PREVIEW
Calls for reform and better coordination thwarted by key policy differences between member states
Algerian President Abdelmadjid Tebboune's hopes of resolving what he called the 'divergences and disagreements' at the Arab summit in Algiers on1-2 November were disappointed but he secured a strong turn out of North African presidents including Egypt's Abdel Fattah el Sisi and Tunisia's Kaïs Saïed. Somalia's new President Hassan Sheikh Mohammed also attended.
Morocco's King Mohammed VI didn't attend but sent his foreign minister Nasser Bourita instead. Saudi Arabia's King Salman, and de facto ruler Crown Prince Mohammed bin Salman were the other most high-profile non-attendees.

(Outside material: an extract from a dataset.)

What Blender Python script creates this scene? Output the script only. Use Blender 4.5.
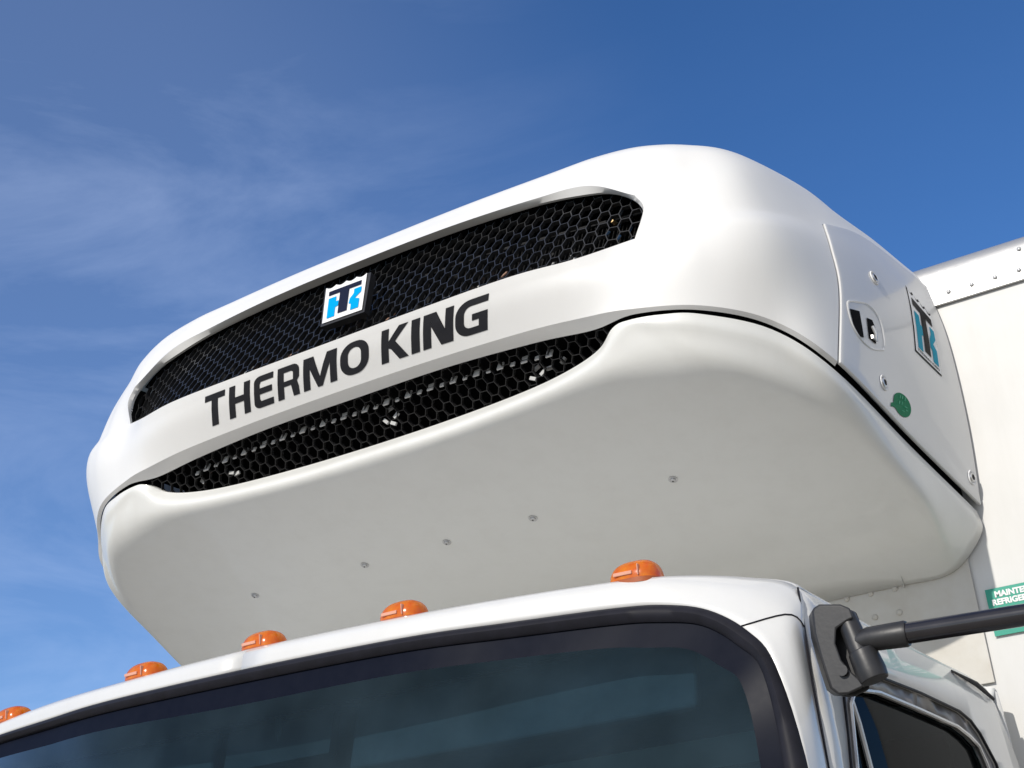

Tebboune had planned to use the summit to try to reaffirm support for Palestine in response to the Abraham Accords, the series of normalisation agreements between Arab countries and Israel including Morocco and Sudan (Dispatches, 21/9/22, A league of quarrelling neighbours).
In October, Tebboune hosted talks between the rival Fatah party, whose Palestinian Authority rules parts of the occupied West Bank, and the militant Hamas group, which has control of the Gaza Strip, in a bid to reconcile the two sides.
'I look forward to the establishment of an Arab contact and coordination group during this summit in order to support the Palestinian cause, and Algeria is fully prepared to transfer this vital request to the United Nations,' Tebboune said at the summit.
However, while the final summit communiqué restated previous commitments calling for an independent Palestinian state, full membership for the Palestinian Authority at the UN, and an international conference to resolve the Arab-Israeli conflict, little further momentum was generated.
Instead, the summit was dominated by a resolution proposed by Bourita condemning Iran's destabilising acts in the Gulf and Western Sahara, which Algerian foreign minister Ramtane Lamamra tried and failed to block (AC Vol 63 No 17, Rabat and Algiers cross swords over UN role).
Recent reports, citing officials from the Polisario Front in Western Sahara, have indicated that Polisario has received Iranian drones.
Elsewhere, the communiqué took a neutral posture toward the Russia-Ukraine war, despite the widespread disruptions to supply chains and shortages of grain and wheat caused by the conflict. Algeria, which imports much of its military hardware from Russia, has had close ties to Moscow since independence from France in 1962 and has abstained on both resolutions on the Ukraine war at the UN this year. But Tebboune was unable to persuade fellow leaders to readmit Syria to the Arab League, as Moscow had wanted.
None of the attendees at the summit offered any diplomatic or material support to Ukraine. Indirectly, the war has hugely boosted Morocco's fertiliser export industry.
Behind the formal agenda, delegates to the summit discussed ways to reorganise the grain trade in the North African and Middle East region as well as maximised advantage from higher demand for oil and gas triggered by Moscow's war on Ukraine.